Écouter les jeunes en Synode
Le Vicaire général de Rome ajoutait que le problème
fondamental n’était pas qu’on avait endormi le jeune Eutyque, mais qu’on
n’avait pas écouté ce qu’il avait à dire. Qu’on n’avait pas manifesté
d’empathie pour ses questionnements, sa solitude, sa recherche de sens.
C’est ce que le pape François veut faire avec le Synode
d’octobre 2018, dont le thème sera « Les jeunes, la foi et le discernement vocationnel ». Peut-être
tout aussi important que le Synode lui-même, composé de sages représentants de
l’épiscopat, sera le « pré-synode des jeunes ». François a en effet
convoqué à Rome du 19 au 24 mars 2018 des jeunes du monde entier pour entendre
leur voix. On reconnaît ici une approche identique à celle du Synode sur la
famille : non pas partir de principes abstraits pour en tirer des conclusions,
mais bien écouter d’abord ce qui se vit à la base pour se demander ensuite quelle
réponse l’Évangile a à donner à toutes ces situations concrètes.

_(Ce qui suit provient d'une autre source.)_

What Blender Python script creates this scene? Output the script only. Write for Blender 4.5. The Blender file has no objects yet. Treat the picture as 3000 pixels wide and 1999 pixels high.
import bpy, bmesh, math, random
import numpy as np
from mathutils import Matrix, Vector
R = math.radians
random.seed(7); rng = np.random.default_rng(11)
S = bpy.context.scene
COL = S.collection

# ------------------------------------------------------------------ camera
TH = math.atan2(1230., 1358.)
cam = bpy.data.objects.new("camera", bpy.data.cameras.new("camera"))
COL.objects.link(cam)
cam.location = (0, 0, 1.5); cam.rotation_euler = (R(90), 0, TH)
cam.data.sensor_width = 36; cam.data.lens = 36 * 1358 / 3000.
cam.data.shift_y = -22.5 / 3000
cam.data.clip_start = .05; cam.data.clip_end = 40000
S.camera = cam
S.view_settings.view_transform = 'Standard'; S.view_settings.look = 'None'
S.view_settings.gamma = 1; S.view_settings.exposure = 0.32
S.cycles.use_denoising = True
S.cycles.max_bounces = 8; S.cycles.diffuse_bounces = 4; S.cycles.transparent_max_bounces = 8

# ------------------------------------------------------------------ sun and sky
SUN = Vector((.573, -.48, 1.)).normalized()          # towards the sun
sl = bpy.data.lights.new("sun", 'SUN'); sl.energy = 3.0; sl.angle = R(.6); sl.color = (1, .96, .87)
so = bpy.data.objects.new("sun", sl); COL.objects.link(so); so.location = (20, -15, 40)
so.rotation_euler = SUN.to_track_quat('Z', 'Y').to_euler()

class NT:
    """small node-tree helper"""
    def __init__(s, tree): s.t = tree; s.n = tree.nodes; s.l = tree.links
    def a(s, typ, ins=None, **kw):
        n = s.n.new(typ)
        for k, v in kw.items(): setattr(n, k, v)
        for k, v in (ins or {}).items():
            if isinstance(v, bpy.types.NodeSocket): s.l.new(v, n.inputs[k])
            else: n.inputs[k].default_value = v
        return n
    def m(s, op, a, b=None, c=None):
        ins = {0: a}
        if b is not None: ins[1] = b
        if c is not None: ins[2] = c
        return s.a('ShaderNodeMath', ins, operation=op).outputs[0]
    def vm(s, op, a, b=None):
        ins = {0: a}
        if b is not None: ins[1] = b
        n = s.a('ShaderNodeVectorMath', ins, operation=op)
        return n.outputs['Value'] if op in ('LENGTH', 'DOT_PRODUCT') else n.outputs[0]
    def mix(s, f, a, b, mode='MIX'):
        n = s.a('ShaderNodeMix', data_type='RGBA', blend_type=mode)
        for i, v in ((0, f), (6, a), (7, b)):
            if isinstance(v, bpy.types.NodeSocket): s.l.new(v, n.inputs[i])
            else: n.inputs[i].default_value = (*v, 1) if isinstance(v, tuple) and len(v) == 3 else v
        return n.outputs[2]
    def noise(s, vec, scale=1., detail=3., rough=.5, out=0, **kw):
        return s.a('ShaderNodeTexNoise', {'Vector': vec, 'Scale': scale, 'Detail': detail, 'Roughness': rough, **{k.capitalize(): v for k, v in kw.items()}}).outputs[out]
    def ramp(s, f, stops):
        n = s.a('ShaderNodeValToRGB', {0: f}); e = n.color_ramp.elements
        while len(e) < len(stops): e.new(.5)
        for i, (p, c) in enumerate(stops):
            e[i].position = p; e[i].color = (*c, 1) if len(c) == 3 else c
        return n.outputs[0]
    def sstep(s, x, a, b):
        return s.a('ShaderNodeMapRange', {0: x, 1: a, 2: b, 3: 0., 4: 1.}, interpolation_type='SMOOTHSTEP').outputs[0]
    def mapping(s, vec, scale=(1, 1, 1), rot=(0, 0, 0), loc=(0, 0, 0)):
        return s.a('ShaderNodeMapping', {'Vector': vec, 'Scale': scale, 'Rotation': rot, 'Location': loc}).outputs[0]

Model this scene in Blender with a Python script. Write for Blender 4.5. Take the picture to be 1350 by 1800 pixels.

C’est un processus qu’il faut porter dans notre prière.
Tout d’abord parce que tout ce qui touche à l’Église est important pour
nous ; mais aussi parce qu’un des aspects du thème du Synode nous touche
de près : « le discernement vocationnel ».
Les communautés monastiques comme la nôtre ont les
vocations que l’Église locale est capable d’engendrer.